Some of the characters who speak in this remarkable sequence become admirable in the eyes of their readers/listeners, while others invite further disdain, just as they obviously did in their miserable lifetimes.

Johnnie Sayre is one the more admirable characters. He accepts responsibility for his own transgressions in life, and he humbly offers his love and appreciation to the Divine Reality for the soul guidance he understands he is being given.

Reading of Masters' "Johnnie Sayre"

First Movement: “Father, thou canst never know”

In a prayerful mode, Johnnie Sayre addresses his Maker, “Father, thou canst never know / The anguish that smote my heart.” He exaggerates the anguish by stating that God can never know its depth.

Of course, God knows such, but by exclaiming that He cannot, Johnnie implies that the depth is well beyond human comprehension.

Johnnie was stealing a ride on a train, when he finds himself losing his leg to “[t]he remorseless wheel of the engine” that “[sank] into the crying flesh of [his] leg.” Johnnie’s anguish, however, is not that his leg was being crushed.
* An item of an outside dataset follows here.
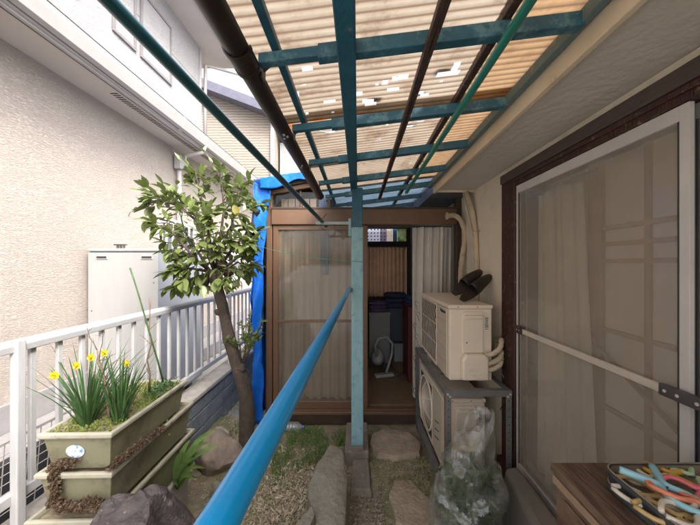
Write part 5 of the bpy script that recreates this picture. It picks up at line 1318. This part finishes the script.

That unhappy accident merely triggers his guilt over the act of theft. He suddenly becomes aware that he is paying a karmic debt, and his capability to understand and accept that debt causes him great “anguish.”

Second Movement: “As they carried me to the home of widow Morris”

Second Movement: “As they carried me to the home of widow Morris”

Johnnie is reminded of his transgression against one of the commandments as he is being transported to the nearby home of the widow Morris.

As the rescuers move Johnnie to the woman’s home, he could see his “school-house in the valley.” He admits that he played hooky from school “to steal rides upon the trains.”

Third Movement: “I prayed to live until I could ask your forgiveness”

Johnnie confesses that he wanted to live until he could beg God for His forgiveness. He talks to God as he would his human father.

Johnnie expects to see God shed tears for his son’s transgression, and he awaits God’s “broken words of comfort!” At this point, Johnnie shows a touching sweetness in his relationship with the Divine.

Johnnie accepts his responsibility for his own behavior; he does not blame God or the Spoon River citizens as so many others in the cemetery do, for example “Minerva Jones” and “Daisy Fraser.”

Fourth Movement: “From the solace of that hour I have gained infinite happiness”

Johnnie is amply rewarded because of his attitude. He finds “solace” and furthermore “gain[s] infinite happiness.” He credits the Divine Creator for “chisel[ing] for me” a life that he would probably have been too weak to have chosen for himself.

Johnnie realizes that God has rescued him from all the “evil to come”; he knows that the way he was living could have only brought more evil into his life, and through God’s grace, he has been spared that evil, and at the same time given succor.

The metaphorical chiseling also implies that perhaps upon Johnnie’s tombstone is chiseled the phrase, “Taken from the evil to come.”

In that case, it becomes clear that Johnnie’s exploits were well known by those close to him, which makes Johnnie’s attitude even more admirable.

Instead of cursing those who knew of his “evil,” he accepts their admonitions and rightly credits Divine Intervention that finally liberates him from further wrongs.